■ **INFORMATION PROVIDED**:

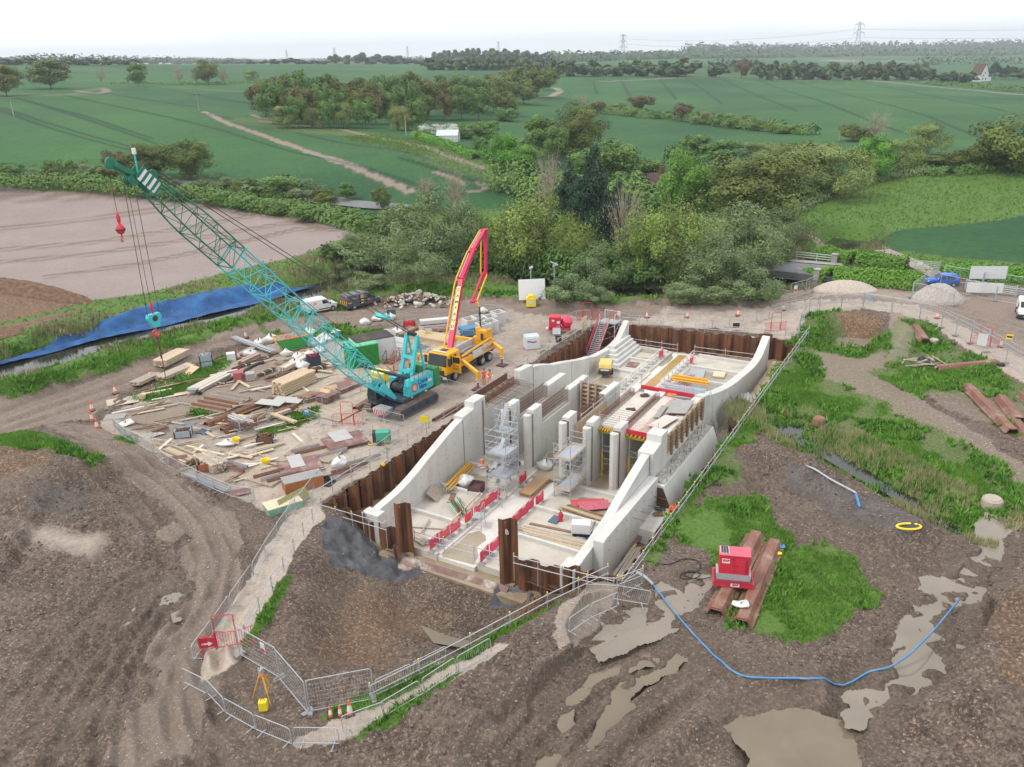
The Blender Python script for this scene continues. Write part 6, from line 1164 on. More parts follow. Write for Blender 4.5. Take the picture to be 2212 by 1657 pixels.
q=W(1010,728);t=thing('dumper_skip','blue tipping skip beside the concrete boxes','skip',atxy(q[0],q[1]),.5);b=MB();b.prism([(-.6,.35),(.5,.35),(.95,1.2),(-.9,1.2)],-.75,.75,0,'y');b.box((0,0,.9),(1.9,1.4,.08));b.obj('hopper',mat('dumper_blue',(.06,.19,.36),.5,.15,2,0,dirt=(.2,.22,.24)),t,bevel=.02);b=MB();b.box((0,.5,.2),(1.4,.15,.12));b.box((0,-.5,.2),(1.4,.15,.12));b.tube((0,-.5,.2),(0,-.5,.6),.06,6);b.tube((0,.5,.2),(0,.5,.6),.06,6);b.obj('frame',DARK,t)
q=W(1208,718);t=thing('grout_mixer','red grout mixing plant with square hopper and round drum','mixer',atxy(q[0],q[1]),-.1);b=MB();b.box((-.5,0,1.35),(1.35,1.3,1.3));b.obj('hopper',RED,t,bevel=.02);b=MB();b.lathe([(.2,-.6),(.6,-.4),(.68,0),(.6,.4),(.2,.6)],16);o=b.obj('drum',mat('pink_red',(.62,.05,.12),.4),t,(.85,.1,1.3));o.rotation_euler=(.5,.3,0);b=MB();b.box((0,0,.55),(2.6,1.2,.12))
for x in(-1,0,1.1):
 for y in(-.5,.5):b.tube((x,y,0),(x,y,.6),.05,6)
b.box((-.3,-.9,.5),(.9,1.0,.06),1,rx=.7);b.obj('frame',[RED,GALV],t);b=MB();b.box((-.7,-.66,1.6),(.3,.01,.2));b.box((-.1,-.66,1.4),(.35,.01,.3));b.obj('notice',WHITE,t)
q=W(1148,752);t=thing('fuel_tank','white cube fuel tank with a blue and red stripe beside the rail','tank',atxy(q[0],q[1]),.25);b=MB();b.box((0,0,.75),(1.6,1.3,1.4));b.obj('tank_body',WHITE,t,bevel=.08);b=MB();b.box((0,0,1.47),(1.5,1.2,.06));b.obj('lid',mat('pale_blue_grey',(.5,.58,.62)),t);b=MB();b.box((-.3,-.655,.95),(.7,.01,.12),0,ry=.2);b.box((.2,-.657,.9),(.4,.01,.14),1,ry=-.25);b.obj('stripe',[BLUET,RED],t)
def stack(label,a,b_,w,h,nl,m,cat='timber stack',gaps=.02,per=None,z=0,jit=.03):
 pa,pb=Vector(W(*a)),Vector(W(*b_));d=pb-pa;ln=d.length;q=(pa+pb)/2;t=thing('timber_stack',label,cat,(q.x,q.y,hz(q.x,q.y)+z),math.atan2(d.y,d.x));r=random.Random(len(label));lh=h/nl;n=per or max(2,round(w/.22));ms=m if isinstance(m,list)else[m]
 for j in range(nl):
  b=MB()
  for k in range(n):y=-w/2+w*(k+.5)/n;b.box((r.uniform(-jit,jit)*4,y,.08+lh*(j+.5)),(ln*r.uniform(.93,1.0),w/n-gaps,lh*.82),r.randrange(len(ms)),rz=r.uniform(-.006,.006))
  b.obj('plank_layer',ms,t)
 b=MB()
 for x in(-ln*.33,ln*.33):b.box((x,0,.04),(.12,w,.08))
 b.obj('bearer',TIMD,t);return t
stack('largest stack of fresh sawn timber in the middle of the yard',(600,855),(672,822),1.7,1.25,5,[TIMB,mat('fresh_timber',(.56,.43,.28),.85,.2,3)]);stack('small square stack of brown boards beside the fresh timber',(654,872),(682,860),1.3,.6,6,TIMD);stack('stack of brown plywood sheets behind the barriers',(690,872),(720,858),2.0,.7,7,PLYR,per=1);stack('red faced plywood pile with white top beyond the barriers',(720,850),(775,826),2.2,.45,4,PLYR,per=1)
stack('weathered timber stack at the haul road edge',(345,800),(400,772),1.6,.7,4,[TIMW,TIMB]);stack('low bundle of weathered planks by the cone',(290,835),(340,812),1.2,.35,3,[TIMW,TIMB]);stack('weathered timber heap under the chain hook',(345,825),(415,795),1.3,.5,3,[TIMW,TIMD]);stack('long pale plank stack beside the wheelbarrow',(415,850),(490,812),1.5,.35,3,[TIMW,mat('white_timber',(.6,.56,.5))]);stack('grey plank pair beside the small grass patch',(520,770),(565,748),.8,.3,2,TIMW);stack('pale planks stacked by the white bags',(610,805),(665,775),1.0,.5,3,[TIMB,mat('white_timber',(.6,.56,.5))]);stack('dull timber stack next to the white machine',(520,790),(560,770),.9,.4,3,[TIMW,PLYR]);stack('jumbled timber and boards beside the yard barrier',(360,985),(420,1010),1.5,.45,3,[TIMW,TIMD,TIMB]);stack('round posts stacked behind the yard barrier',(435,1000),(480,1025),1.3,.75,4,[mat('post_timber',(.45,.38,.28),.9,.2,3),TIMW]);stack('white planks over the long brown piles',(585,905),(640,925),.4,.18,2,TIMB,z=.4);stack('timber beams with scalloped ends near the pump boom',(895,728),(975,742),2.2,.55,2,[mat('beam_timber',(.55,.4,.22),.8,.15,3),TIMB]);stack('pale concrete lintels behind the timber beams',(908,702),(972,696),1.0,.55,1,bx_,cat='lintels',per=2);stack('pale boards laid flat behind the timber beams',(915,716),(970,712),1.4,.25,2,[TIMW,PLYR]);stack('jumble of brown planks beside the timber beams',(862,728),(895,712),1.4,.35,3,[TIMD,TIMW]);stack('timber pile behind the open white doors',(870,775),(895,752),1.6,.5,3,[TIMW,TIMD]);stack('sleeper pair lying across the yard by the brown frame',(575,908),(625,890),.7,.35,1,TIMW)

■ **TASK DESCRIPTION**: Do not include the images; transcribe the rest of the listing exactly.

■ **TASK ANSWER**:
The Blender Python script for this scene continues. Write part 6, from line 1164 on. More parts follow. Write for Blender 4.5. Take the picture to be 2212 by 1657 pixels.
q=W(1010,728);t=thing('dumper_skip','blue tipping skip beside the concrete boxes','skip',atxy(q[0],q[1]),.5);b=MB();b.prism([(-.6,.35),(.5,.35),(.95,1.2),(-.9,1.2)],-.75,.75,0,'y');b.box((0,0,.9),(1.9,1.4,.08));b.obj('hopper',mat('dumper_blue',(.06,.19,.36),.5,.15,2,0,dirt=(.2,.22,.24)),t,bevel=.02);b=MB();b.box((0,.5,.2),(1.4,.15,.12));b.box((0,-.5,.2),(1.4,.15,.12));b.tube((0,-.5,.2),(0,-.5,.6),.06,6);b.tube((0,.5,.2),(0,.5,.6),.06,6);b.obj('frame',DARK,t)
q=W(1208,718);t=thing('grout_mixer','red grout mixing plant with square hopper and round drum','mixer',atxy(q[0],q[1]),-.1);b=MB();b.box((-.5,0,1.35),(1.35,1.3,1.3));b.obj('hopper',RED,t,bevel=.02);b=MB();b.lathe([(.2,-.6),(.6,-.4),(.68,0),(.6,.4),(.2,.6)],16);o=b.obj('drum',mat('pink_red',(.62,.05,.12),.4),t,(.85,.1,1.3));o.rotation_euler=(.5,.3,0);b=MB();b.box((0,0,.55),(2.6,1.2,.12))
for x in(-1,0,1.1):
 for y in(-.5,.5):b.tube((x,y,0),(x,y,.6),.05,6)
b.box((-.3,-.9,.5),(.9,1.0,.06),1,rx=.7);b.obj('frame',[RED,GALV],t);b=MB();b.box((-.7,-.66,1.6),(.3,.01,.2));b.box((-.1,-.66,1.4),(.35,.01,.3));b.obj('notice',WHITE,t)
q=W(1148,752);t=thing('fuel_tank','white cube fuel tank with a blue and red stripe beside the rail','tank',atxy(q[0],q[1]),.25);b=MB();b.box((0,0,.75),(1.6,1.3,1.4));b.obj('tank_body',WHITE,t,bevel=.08);b=MB();b.box((0,0,1.47),(1.5,1.2,.06));b.obj('lid',mat('pale_blue_grey',(.5,.58,.62)),t);b=MB();b.box((-.3,-.655,.95),(.7,.01,.12),0,ry=.2);b.box((.2,-.657,.9),(.4,.01,.14),1,ry=-.25);b.obj('stripe',[BLUET,RED],t)
def stack(label,a,b_,w,h,nl,m,cat='timber stack',gaps=.02,per=None,z=0,jit=.03):
 pa,pb=Vector(W(*a)),Vector(W(*b_));d=pb-pa;ln=d.length;q=(pa+pb)/2;t=thing('timber_stack',label,cat,(q.x,q.y,hz(q.x,q.y)+z),math.atan2(d.y,d.x));r=random.Random(len(label));lh=h/nl;n=per or max(2,round(w/.22));ms=m if isinstance(m,list)else[m]
 for j in range(nl):
  b=MB()
  for k in range(n):y=-w/2+w*(k+.5)/n;b.box((r.uniform(-jit,jit)*4,y,.08+lh*(j+.5)),(ln*r.uniform(.93,1.0),w/n-gaps,lh*.82),r.randrange(len(ms)),rz=r.uniform(-.006,.006))
  b.obj('plank_layer',ms,t)
 b=MB()
 for x in(-ln*.33,ln*.33):b.box((x,0,.04),(.12,w,.08))
 b.obj('bearer',TIMD,t);return t
stack('largest stack of fresh sawn timber in the middle of the yard',(600,855),(672,822),1.7,1.25,5,[TIMB,mat('fresh_timber',(.56,.43,.28),.85,.2,3)]);stack('small square stack of brown boards beside the fresh timber',(654,872),(682,860),1.3,.6,6,TIMD);stack('stack of brown plywood sheets behind the barriers',(690,872),(720,858),2.0,.7,7,PLYR,per=1);stack('red faced plywood pile with white top beyond the barriers',(720,850),(775,826),2.2,.45,4,PLYR,per=1)
stack('weathered timber stack at the haul road edge',(345,800),(400,772),1.6,.7,4,[TIMW,TIMB]);stack('low bundle of weathered planks by the cone',(290,835),(340,812),1.2,.35,3,[TIMW,TIMB]);stack('weathered timber heap under the chain hook',(345,825),(415,795),1.3,.5,3,[TIMW,TIMD]);stack('long pale plank stack beside the wheelbarrow',(415,850),(490,812),1.5,.35,3,[TIMW,mat('white_timber',(.6,.56,.5))]);stack('grey plank pair beside the small grass patch',(520,770),(565,748),.8,.3,2,TIMW);stack('pale planks stacked by the white bags',(610,805),(665,775),1.0,.5,3,[TIMB,mat('white_timber',(.6,.56,.5))]);stack('dull timber stack next to the white machine',(520,790),(560,770),.9,.4,3,[TIMW,PLYR]);stack('jumbled timber and boards beside the yard barrier',(360,985),(420,1010),1.5,.45,3,[TIMW,TIMD,TIMB]);stack('round posts stacked behind the yard barrier',(435,1000),(480,1025),1.3,.75,4,[mat('post_timber',(.45,.38,.28),.9,.2,3),TIMW]);stack('white planks over the long brown piles',(585,905),(640,925),.4,.18,2,TIMB,z=.4);stack('timber beams with scalloped ends near the pump boom',(895,728),(975,742),2.2,.55,2,[mat('beam_timber',(.55,.4,.22),.8,.15,3),TIMB]);stack('pale concrete lintels behind the timber beams',(908,702),(972,696),1.0,.55,1,bx_,cat='lintels',per=2);stack('pale boards laid flat behind the timber beams',(915,716),(970,712),1.4,.25,2,[TIMW,PLYR]);stack('jumble of brown planks beside the timber beams',(862,728),(895,712),1.4,.35,3,[TIMD,TIMW]);stack('timber pile behind the open white doors',(870,775),(895,752),1.6,.5,3,[TIMW,TIMD]);stack('sleeper pair lying across the yard by the brown frame',(575,908),(625,890),.7,.35,1,TIMW)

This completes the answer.